Prepare your child for a situation ahead of time. Talk through what the child can expect - who will be there, what activities they'll be likely to do. Then talk about what to do if the child feels like becoming aggressive. Make a clear plan, and then stick to it. Consider providing a positive consequence for not hitting in a high-stress situation. For instance, if birthday parties are difficult, consider providing a favorite small toy if the child successfully attends the party without hitting. Teach good touch. Giving "high-5"s is a good way to touch other children or adults. Practice these ahead of time.

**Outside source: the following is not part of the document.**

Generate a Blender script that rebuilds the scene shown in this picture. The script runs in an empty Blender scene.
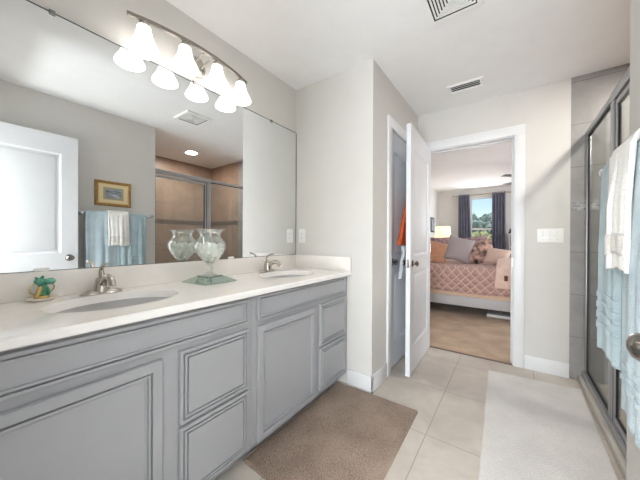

Don't give in to demands. If your child learns that they can get their way by hitting others, they'll be more likely to continue to do this. To teach your child not to hit, the best response you can offer will be firm refusal to meet his demands after hitting. If he has hit another child because he wants a toy, for instance, do not give him the toy. Use empathetic words to share in their sadness over not having the toy. Feeling sad is okay, and understandable. Don't use cruel or angry words if your child continues their demands. Don't cave in, but don't respond in anger either. Remember that their anger will pass. Maintaining your boundaries provides safety and comfort for your child in the long run. If you give your child what he wants, regardless of their behavior, you're not providing them with the parental security that helps them feel safe.